Friday, July 17, 2009

Today's Words, class...Hubris and Humility

Within the past couple of weeks, I've finished a couple of popular books: Malcolm Gladwell's Outliers, and Jim Collins' How The Mighty Fall. Both are worthwhile reads, but they point to a larger theme that tends to emerge after any crisis, but particularly systematic and cyclical crises. People and institutions tend to get themselves into trouble when their pride passes a certain (apologies, Mr. Gladwell) "tipping point", and the pain is arguably correlated between the altitude from which they descend, the speed of their descent, and the gap between the credit they are due versus the credit they ascribe to themselves.

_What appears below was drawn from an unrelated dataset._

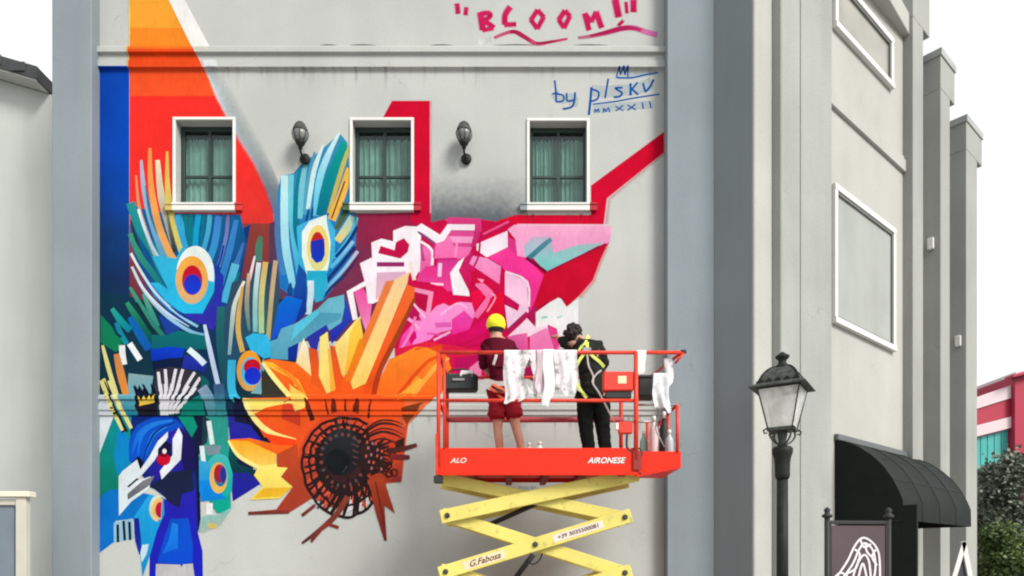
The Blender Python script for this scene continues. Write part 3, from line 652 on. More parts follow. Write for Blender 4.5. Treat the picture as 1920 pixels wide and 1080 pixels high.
# ---- green and teal feather fringe on the far left
GRP = 'painted_plumage'
poly('C', [(36, 440), (180, 600), (200, 680), (150, 720), (36, 650)], (24, 128, 96), (20, 132, 84))
stroke('C', [(255, 235), (380, 440), (520, 620)], 40, (64, 160, 128), (44, 120, 110), (.5, .8))
stroke('C', [(300, 350), (400, 520), (480, 630)], 26, (14, 56, 58), (10, 50, 60))
stroke('C', [(232, 350), (330, 500), (440, 660)], 52, (50, 156, 112), (14, 74, 80), (.6, .8))
stroke('C', [(120, 395), (190, 490), (260, 560)], 50, (48, 170, 150), (0, 132, 160), (.6, 1))
stroke('C', [(150, 500), (190, 590), (230, 660)], 40, (30, 130, 160), (20, 150, 160))
stroke('C', [(255, 460), (330, 590), (400, 700)], 64, (20, 110, 190), (24, 90, 176), (.6, 1))
stroke('C', [(355, 285), (410, 410), (470, 530)], 40, (90, 170, 144), (50, 136, 130), (.5, .6))
stroke('C', [(120, 480), (150, 570), (190, 610)], 20, (10, 50, 90), (10, 60, 90))
poly('C', [(470, 440), (640, 540), (560, 600), (530, 600)], (30, 64, 166), (34, 70, 150))
poly('C', [(420, 590), (520, 600), (620, 560), (820, 600), (840, 700), (420, 700)], (18, 112, 116), (20, 100, 110))
poly('C', [(410, 700), (550, 680), (665, 690), (650, 762), (540, 770), (420, 790)], (10, 64, 206), (18, 50, 180))
poly('C', [(420, 795), (540, 768), (660, 762), (700, 880), (440, 890)], (14, 34, 66))
poly('C', [(670, 740), (832, 800), (820, 872), (640, 842)], (42, 52, 172), (30, 44, 140))
stroke('C', [(695, 700), (760, 755), (816, 812)], 44, (232, 248, 255), (206, 228, 250))
stroke('C', [(252, 656), (290, 715), (332, 780)], 44, (240, 246, 250))
stroke('C', [(196, 670), (200, 740), (212, 815)], 46, (238, 244, 244))
stroke('C', [(815, 515), (868, 760), (940, 1070)], 36, (206, 224, 246), (176, 196, 224), (.6, 1))
stroke('C', [(155, 735), (188, 890), (226, 1040)], 60, (206, 136, 84), (232, 146, 62), (.7, .8))
poly('C', [(245, 880), (430, 900), (412, 1040), (400, 1080), (230, 1080), (240, 960)], (134, 168, 172), (100, 170, 190))
poly('C', [(290, 960), (315, 1000), (325, 965), (350, 1010), (362, 960), (390, 1030), (410, 1080), (420, 1200), (260, 1200), (300, 1080)], (12, 26, 52))
stroke('C', [(50, 670), (100, 860), (170, 1090)], 34, (224, 220, 140), (226, 216, 140), (.6, 1))
stroke('C', [(58, 920), (110, 1080)], 24, (220, 214, 130))
# crest fan
poly('C', [(450, 850), (560, 830), (680, 850), (800, 900), (760, 1010), (640, 1200), (480, 1200), (440, 1000)], (52, 50, 64), (60, 60, 74))
for pts in ([(468, 870), (482, 1000), (500, 1200)], [(520, 850), (530, 1000), (524, 1200)], [(600, 848), (570, 1000), (545, 1200)], [(652, 850), (610, 1000), (565, 1200)], [(742, 872), (660, 1010), (590, 1180)], [(782, 912), (720, 1010), (620, 1180)]):
    stroke('C', pts, 24, (232, 228, 234), (206, 206, 214), (.9, .7))
stroke('C', [(790, 900), (820, 960), (800, 1040)], 60, (26, 80, 90), (16, 120, 110), (.3, .8))

# ---- peacock head and neck
GRP = 'painted_peacock'
poly('D', [(21, 178), (110, 178), (60, 300), (21, 400)], (226, 234, 240))
poly('D', [(100, 180), (215, 180), (215, 430), (120, 600), (21, 640), (21, 390)], (16, 150, 160), (0, 126, 100))
poly('D', [(130, 230), (200, 330), (210, 430), (120, 520), (100, 400)], (10, 136, 214), (10, 140, 196))
poly('D', [(21, 640), (60, 600), (140, 590), (300, 620), (330, 800), (300, 940), (262, 1080), (240, 880), (210, 760), (190, 760), (110, 770), (100, 890), (21, 950)], (8, 116, 200), (20, 118, 214))
poly('D', [(100, 780), (205, 755), (212, 870), (100, 895)], (150, 196, 216))
for p in ([(122, 790), (124, 890)], [(155, 770), (162, 880)], [(188, 775), (192, 878)]): stroke('D', p, 15, (24, 28, 50), (30, 34, 60), sm=2)
poly('D', [(200, 178), (480, 178), (545, 260), (572, 400), (575, 830), (470, 700), (300, 570), (190, 420)], (20, 46, 120), (34, 40, 120))
ell('D', 368, 345, 182, 165, (26, 60, 176), (36, 36, 150))
poly('D', [(480, 200), (560, 260), (575, 480), (545, 500), (520, 330)], (24, 34, 84), (26, 30, 80))
poly('D', [(186, 380), (192, 300), (232, 230), (320, 190), (430, 192), (490, 240), (430, 290), (350, 320), (300, 400), (245, 480), (225, 430), (190, 440)], (8, 84, 200), (12, 84, 206))
for pts, w_ in (([(430, 205), (320, 230), (240, 290), (205, 390)], 22), ([(400, 240), (320, 290), (280, 400)], 16), ([(340, 220), (260, 290), (235, 410)], 12)):
    stroke('D', pts, w_*1.4, (44, 136, 236), (20, 110, 224), (.3, .3))
stroke('D', [(450, 215), (350, 260), (300, 330), (262, 440)], 9, (10, 30, 90), (10, 30, 90), (.4, .4))
poly('D', [(215, 430), (240, 405), (270, 440), (250, 490)], (16, 24, 50))
poly('D', [(350, 300), (480, 240), (535, 330), (545, 470), (480, 520), (360, 570), (300, 520)], (46, 40, 166), (40, 36, 150))
poly('D', [(475, 245), (545, 330), (560, 470), (500, 500), (480, 420), (490, 300)], (34, 28, 92))
poly('D', [(375, 640), (470, 700), (490, 590), (560, 590), (572, 830), (600, 940), (602, 1090), (300, 1090), (304, 940), (345, 800)], (44, 38, 176), (30, 40, 196))
poly('D', [(300, 580), (400, 500), (540, 480), (550, 600), (482, 620), (470, 700), (400, 660), (375, 610)], (30, 40, 62), (34, 38, 80))
poly('D', [(405, 268), (405, 300), (330, 430), (230, 545), (310, 520), (300, 590), (200, 660), (130, 742), (128, 520), (150, 490), (232, 425), (250, 482), (300, 410), (350, 320)], (232, 240, 246), (220, 234, 240))
poly('D', [(330, 515), (300, 572), (180, 652), (178, 618), (262, 545)], (132, 132, 136), (100, 104, 112))
stroke('D', [(180, 580), (236, 532)], 11, (40, 44, 54), sm=2)
poly('D', [(466, 246), (487, 290), (478, 425), (370, 538), (360, 490), (432, 400), (432, 310)], (236, 240, 248))
poly('D', [(350, 365), (392, 320), (426, 340), (422, 420), (378, 462), (345, 450)], (30, 26, 60))
ell('D', 382, 425, 38, 34, (214, 16, 48), (196, 14, 52)); ell('D', 386, 378, 12, 14, (230, 232, 240))
stroke('D', [(360, 400), (400, 405)], 14, (110, 16, 40), sm=2)
poly('D', [(420, 760), (520, 755), (545, 900), (545, 1004), (470, 1012), (345, 1006), (375, 900)], (6, 84, 206), (0, 78, 214))
poly('D', [(430, 780), (462, 790), (462, 925), (372, 955), (410, 880)], (36, 136, 236), (20, 110, 226))
poly('D', [(338, 1012), (475, 1016), (482, 1030), (490, 1014), (545, 1010), (556, 1090), (336, 1090)], (196, 196, 198))
poly('D', [(210, 755), (300, 620), (380, 640), (386, 730), (342, 830), (312, 940), (262, 1090), (245, 900)], (40, 166, 226), (20, 150, 220))
ell('D', 350, 700, 50, 74, (210, 226, 196), (230, 200, 150), 90, 290); ell('D', 360, 702, 42, 60, (240, 190, 110), (230, 190, 120), 80, 290); ell('D', 362, 708, 27, 44, (206, 30, 50), (180, 20, 70), 80, 290)
stroke('D', [(228, 755), (236, 860), (250, 960)], 34, (30, 34, 150), (30, 60, 180), (.8, .3))
poly('D', [(262, 905), (298, 900), (285, 960), (258, 1004), (250, 950)], (206, 232, 246))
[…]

Oddly, the tipping point metaphor seems appropriate here because sustained success seems to be a balancing act. Humility can hamper one's endeavors if it prevents actions out of a sense of propriety or deferrance or unworthiness. However, confidence can disintergrate into hubris over time, quickly or slowly, leaving individuals and institutions out of touch with the objective world as it is.

Don't get me wrong; I'm not talking about humility as some sort of milquetoast submissiveness. I'm talking about understanding that much of one's success can be credited to fate and timing. Knowing and acknowledging that fact requires one to be diligent and attentive, responsibe to changing circumstances, and above all led by wisdom and facts, never vanity and assumption.